What do gardeners do in the winter? As I look out on my frosted over backyard, I’m cuddled into my favorite chair browsing through seed catalogues and my favorite gardening books.

Several of you have asked me, “what do you do in the winter to satisfy your gardening cravings?

I do a lot of reading and studying about best practices for organic gardening. I made this totally organic committment six years ago and I’m determined to stick to it because of the awe-inspiring results. It took two years to rid the garden of all the poisons to which I had subjected it!

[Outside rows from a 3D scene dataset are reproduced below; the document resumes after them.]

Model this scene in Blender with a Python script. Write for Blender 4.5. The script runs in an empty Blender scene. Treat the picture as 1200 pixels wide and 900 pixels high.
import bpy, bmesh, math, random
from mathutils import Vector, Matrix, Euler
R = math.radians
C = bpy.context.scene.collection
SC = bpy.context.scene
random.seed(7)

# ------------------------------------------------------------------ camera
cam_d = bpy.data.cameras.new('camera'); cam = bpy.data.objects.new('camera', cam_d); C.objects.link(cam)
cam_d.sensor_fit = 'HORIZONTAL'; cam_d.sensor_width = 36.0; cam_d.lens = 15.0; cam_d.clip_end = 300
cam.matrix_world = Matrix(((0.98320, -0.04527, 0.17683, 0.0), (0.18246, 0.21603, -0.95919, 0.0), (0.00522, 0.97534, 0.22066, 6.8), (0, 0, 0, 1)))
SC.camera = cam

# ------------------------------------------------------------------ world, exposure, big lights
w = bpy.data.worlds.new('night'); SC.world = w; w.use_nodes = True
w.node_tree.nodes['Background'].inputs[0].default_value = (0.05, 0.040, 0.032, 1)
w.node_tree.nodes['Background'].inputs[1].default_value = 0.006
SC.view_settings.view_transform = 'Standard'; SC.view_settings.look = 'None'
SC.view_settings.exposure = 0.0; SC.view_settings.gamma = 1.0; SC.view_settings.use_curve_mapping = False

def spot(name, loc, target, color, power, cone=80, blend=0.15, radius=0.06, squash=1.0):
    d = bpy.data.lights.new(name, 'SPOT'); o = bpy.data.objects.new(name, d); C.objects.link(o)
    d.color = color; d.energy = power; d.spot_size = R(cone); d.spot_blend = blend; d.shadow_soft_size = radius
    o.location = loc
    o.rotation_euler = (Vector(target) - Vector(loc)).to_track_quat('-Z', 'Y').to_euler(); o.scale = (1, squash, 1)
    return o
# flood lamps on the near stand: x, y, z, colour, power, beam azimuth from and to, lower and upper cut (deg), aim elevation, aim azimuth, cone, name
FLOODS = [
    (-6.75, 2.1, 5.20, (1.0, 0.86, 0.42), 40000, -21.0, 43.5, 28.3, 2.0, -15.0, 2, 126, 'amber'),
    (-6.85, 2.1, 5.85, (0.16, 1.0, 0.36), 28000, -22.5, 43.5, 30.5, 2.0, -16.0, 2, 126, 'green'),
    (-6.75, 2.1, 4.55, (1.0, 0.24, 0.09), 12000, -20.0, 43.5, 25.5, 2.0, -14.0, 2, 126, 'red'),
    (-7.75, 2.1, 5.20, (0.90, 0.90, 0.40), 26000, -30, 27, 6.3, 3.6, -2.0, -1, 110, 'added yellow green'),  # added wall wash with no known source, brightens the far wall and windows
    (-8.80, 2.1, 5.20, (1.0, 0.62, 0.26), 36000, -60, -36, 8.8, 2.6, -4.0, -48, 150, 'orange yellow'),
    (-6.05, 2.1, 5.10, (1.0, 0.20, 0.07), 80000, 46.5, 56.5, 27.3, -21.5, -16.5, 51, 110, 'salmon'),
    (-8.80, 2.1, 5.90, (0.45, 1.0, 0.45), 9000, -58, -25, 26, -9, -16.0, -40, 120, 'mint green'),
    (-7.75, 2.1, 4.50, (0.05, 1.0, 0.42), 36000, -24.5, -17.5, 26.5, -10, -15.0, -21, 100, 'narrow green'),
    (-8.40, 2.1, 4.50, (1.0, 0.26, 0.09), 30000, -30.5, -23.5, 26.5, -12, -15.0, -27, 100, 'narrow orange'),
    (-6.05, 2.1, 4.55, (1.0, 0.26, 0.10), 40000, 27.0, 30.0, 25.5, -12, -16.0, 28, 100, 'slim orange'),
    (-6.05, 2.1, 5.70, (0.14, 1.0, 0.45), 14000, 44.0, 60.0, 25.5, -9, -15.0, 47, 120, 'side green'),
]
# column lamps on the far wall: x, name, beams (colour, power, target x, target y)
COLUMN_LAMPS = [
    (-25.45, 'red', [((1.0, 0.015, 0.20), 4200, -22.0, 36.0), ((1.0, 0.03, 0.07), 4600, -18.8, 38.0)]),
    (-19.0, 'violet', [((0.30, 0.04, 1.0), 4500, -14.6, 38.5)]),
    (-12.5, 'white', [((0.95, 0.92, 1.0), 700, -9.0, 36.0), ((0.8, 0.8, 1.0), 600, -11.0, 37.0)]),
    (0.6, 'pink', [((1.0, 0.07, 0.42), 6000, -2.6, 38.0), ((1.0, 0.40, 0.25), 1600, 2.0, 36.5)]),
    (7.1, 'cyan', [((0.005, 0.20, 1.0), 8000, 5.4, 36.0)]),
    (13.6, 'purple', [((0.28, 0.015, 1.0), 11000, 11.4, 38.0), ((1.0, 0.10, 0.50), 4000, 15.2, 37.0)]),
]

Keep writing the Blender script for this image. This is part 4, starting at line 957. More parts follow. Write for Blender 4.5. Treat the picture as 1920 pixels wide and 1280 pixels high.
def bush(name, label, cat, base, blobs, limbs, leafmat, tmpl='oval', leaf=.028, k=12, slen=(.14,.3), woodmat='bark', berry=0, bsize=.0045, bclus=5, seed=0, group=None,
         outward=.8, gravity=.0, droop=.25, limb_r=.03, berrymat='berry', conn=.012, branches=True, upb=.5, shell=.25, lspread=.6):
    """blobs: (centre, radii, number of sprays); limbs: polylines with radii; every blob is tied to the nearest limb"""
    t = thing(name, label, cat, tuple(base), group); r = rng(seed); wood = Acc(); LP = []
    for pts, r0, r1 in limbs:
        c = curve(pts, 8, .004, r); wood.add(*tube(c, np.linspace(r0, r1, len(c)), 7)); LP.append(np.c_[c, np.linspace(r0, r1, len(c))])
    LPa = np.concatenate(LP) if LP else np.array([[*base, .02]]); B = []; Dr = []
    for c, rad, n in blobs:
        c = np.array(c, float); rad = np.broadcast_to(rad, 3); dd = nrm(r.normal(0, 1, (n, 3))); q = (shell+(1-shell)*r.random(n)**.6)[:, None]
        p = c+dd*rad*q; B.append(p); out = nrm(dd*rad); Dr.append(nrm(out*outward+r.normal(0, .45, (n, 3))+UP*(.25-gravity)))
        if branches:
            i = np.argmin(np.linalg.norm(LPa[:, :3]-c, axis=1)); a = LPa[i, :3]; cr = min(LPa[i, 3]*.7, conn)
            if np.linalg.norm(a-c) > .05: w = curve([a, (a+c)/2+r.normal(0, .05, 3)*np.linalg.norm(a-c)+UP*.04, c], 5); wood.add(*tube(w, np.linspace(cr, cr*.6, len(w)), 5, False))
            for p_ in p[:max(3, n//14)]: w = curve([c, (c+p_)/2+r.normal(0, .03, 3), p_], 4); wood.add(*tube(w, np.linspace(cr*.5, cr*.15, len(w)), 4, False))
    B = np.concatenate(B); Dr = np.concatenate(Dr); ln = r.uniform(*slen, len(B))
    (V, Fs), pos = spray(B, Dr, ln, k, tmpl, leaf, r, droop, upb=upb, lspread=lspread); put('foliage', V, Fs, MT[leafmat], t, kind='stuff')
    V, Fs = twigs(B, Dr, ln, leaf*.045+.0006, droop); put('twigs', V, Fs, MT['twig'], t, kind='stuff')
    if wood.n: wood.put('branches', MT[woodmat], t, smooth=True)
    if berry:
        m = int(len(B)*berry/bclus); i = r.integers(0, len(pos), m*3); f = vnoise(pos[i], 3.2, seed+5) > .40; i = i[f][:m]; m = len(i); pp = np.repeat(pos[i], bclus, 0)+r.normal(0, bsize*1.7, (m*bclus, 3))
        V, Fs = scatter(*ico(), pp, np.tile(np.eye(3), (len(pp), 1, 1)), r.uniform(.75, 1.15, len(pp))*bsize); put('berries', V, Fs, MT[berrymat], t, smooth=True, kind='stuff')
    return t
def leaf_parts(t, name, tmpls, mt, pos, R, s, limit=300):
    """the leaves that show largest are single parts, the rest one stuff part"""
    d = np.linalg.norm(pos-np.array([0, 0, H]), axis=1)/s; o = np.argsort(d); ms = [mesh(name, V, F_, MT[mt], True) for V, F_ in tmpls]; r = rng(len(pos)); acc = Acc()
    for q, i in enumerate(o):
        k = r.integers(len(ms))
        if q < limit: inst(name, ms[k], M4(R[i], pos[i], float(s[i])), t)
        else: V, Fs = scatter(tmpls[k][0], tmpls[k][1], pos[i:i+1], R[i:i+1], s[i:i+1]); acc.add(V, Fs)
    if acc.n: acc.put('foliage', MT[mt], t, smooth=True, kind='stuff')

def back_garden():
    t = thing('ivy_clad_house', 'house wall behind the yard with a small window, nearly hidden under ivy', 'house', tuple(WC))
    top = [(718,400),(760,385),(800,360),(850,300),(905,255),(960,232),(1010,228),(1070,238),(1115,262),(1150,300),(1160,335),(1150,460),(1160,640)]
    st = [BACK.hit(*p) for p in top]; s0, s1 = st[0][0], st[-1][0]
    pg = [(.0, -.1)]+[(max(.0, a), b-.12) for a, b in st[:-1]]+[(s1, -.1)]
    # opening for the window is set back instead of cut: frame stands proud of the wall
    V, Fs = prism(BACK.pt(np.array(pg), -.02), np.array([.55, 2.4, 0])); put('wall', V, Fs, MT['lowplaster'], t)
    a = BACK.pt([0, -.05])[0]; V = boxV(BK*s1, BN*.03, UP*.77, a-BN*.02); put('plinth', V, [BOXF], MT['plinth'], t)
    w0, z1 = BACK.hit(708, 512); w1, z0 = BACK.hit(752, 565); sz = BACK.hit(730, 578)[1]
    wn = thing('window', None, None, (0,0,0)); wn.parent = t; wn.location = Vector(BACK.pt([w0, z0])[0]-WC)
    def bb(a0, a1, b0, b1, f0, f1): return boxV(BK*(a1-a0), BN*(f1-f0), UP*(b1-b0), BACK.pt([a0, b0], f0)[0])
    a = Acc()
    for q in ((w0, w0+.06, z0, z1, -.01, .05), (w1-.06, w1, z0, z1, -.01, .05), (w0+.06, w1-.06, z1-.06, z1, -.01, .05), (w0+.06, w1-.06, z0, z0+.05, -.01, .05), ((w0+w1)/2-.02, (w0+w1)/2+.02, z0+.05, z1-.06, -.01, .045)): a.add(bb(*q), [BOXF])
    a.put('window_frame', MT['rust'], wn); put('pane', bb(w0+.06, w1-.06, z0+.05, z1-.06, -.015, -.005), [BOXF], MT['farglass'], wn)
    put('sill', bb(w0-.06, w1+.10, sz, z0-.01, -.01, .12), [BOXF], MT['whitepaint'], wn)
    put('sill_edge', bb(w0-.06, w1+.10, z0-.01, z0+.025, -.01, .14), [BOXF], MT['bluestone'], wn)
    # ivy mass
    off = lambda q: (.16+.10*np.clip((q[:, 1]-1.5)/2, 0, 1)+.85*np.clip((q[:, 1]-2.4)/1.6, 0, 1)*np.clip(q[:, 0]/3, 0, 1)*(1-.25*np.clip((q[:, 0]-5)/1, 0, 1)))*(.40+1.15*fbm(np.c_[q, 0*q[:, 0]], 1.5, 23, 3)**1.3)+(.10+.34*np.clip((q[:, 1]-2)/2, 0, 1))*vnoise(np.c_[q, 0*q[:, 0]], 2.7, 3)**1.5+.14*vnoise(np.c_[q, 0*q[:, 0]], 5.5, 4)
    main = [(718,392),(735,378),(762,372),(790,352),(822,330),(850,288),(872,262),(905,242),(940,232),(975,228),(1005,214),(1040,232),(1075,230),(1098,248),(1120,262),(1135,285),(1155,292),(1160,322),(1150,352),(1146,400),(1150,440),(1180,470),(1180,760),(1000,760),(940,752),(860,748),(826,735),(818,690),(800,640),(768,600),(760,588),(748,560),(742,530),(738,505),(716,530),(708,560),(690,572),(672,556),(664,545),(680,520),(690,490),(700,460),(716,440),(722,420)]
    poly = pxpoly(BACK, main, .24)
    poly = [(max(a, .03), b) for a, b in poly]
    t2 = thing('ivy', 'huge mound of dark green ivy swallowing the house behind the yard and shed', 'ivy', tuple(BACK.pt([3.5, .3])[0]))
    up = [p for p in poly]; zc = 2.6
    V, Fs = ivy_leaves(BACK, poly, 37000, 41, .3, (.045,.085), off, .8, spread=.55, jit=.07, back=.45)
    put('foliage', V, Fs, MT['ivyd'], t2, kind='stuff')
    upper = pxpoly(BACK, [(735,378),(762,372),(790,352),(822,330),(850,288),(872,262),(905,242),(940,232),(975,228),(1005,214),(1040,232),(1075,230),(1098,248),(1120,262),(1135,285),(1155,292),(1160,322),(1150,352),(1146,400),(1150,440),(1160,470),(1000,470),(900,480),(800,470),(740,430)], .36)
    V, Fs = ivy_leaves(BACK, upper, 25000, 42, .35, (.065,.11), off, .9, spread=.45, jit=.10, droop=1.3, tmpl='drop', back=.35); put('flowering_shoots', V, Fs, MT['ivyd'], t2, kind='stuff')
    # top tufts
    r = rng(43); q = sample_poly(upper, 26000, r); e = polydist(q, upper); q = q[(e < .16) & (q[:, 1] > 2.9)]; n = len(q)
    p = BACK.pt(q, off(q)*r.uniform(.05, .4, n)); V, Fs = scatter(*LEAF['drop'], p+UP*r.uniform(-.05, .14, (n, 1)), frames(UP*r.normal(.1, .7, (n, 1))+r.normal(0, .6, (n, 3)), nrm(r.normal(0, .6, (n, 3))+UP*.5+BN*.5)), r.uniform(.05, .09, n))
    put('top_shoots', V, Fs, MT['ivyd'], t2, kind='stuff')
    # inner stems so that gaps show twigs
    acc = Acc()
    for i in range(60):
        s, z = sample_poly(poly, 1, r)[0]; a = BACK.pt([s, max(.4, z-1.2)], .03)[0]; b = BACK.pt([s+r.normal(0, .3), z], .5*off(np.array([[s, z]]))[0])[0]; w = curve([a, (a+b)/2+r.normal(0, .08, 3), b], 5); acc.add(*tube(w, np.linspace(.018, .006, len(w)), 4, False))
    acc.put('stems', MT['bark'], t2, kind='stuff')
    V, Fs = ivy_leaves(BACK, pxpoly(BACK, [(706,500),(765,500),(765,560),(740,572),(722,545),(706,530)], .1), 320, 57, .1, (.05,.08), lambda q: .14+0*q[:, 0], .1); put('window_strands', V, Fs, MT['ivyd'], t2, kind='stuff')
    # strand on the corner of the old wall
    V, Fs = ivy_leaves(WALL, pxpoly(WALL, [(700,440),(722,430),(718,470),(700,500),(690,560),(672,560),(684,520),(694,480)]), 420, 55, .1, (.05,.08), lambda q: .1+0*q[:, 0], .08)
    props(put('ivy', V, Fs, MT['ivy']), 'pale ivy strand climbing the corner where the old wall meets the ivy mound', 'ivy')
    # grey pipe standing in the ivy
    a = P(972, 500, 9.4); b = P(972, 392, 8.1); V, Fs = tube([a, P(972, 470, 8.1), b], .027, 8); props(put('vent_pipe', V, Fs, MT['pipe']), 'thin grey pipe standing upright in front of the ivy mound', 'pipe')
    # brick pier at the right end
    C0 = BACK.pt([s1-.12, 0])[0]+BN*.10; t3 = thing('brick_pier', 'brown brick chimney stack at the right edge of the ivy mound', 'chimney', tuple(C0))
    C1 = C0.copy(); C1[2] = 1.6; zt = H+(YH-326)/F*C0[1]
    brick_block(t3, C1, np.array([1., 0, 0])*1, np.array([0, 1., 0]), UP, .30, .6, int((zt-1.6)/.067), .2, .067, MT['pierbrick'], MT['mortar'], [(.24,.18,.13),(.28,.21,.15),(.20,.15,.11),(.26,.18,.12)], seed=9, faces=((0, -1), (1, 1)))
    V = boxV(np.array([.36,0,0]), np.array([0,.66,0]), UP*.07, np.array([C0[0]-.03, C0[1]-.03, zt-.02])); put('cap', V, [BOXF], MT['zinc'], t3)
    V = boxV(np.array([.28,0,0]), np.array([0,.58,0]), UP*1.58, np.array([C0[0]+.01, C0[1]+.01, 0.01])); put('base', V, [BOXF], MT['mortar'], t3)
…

Yes, the flowers, especially the bulbs and perennials who gain their strength through the soil in the winter, are extremely grateful. They thank me each year by showing out their splendor. However, it’s the return of all the wildlife that has really tugged at my heart and brought me joy: caterpillars and butterflies, dragonflies (mosquito hawks), frogs, lizards, pollinators of all sorts, and a menagerie of birds!

My go-to books by Howard Garret (the dirt doctor) are Texas Gardening the Natural Way, and Plants for Texas. I also benefit from following Month-By-Month Gardening in Texas by Dale Groom and Dan Gill to help me calendar gardening chores. Even though Groom and Gill’s book does not espouse the organic way, it is a great gardening handbook.

Yes, I read these three books cover to cover each winter, underline incessantly, and jot notes obsessively! I hope that you too can enjoy your gardening solstice and find a cozy reading corner to dream of your next season’s produce.

Which are your go-to gardening periodicals?

“What good is the warmth of summer without the cold of winter to give it sweetness?”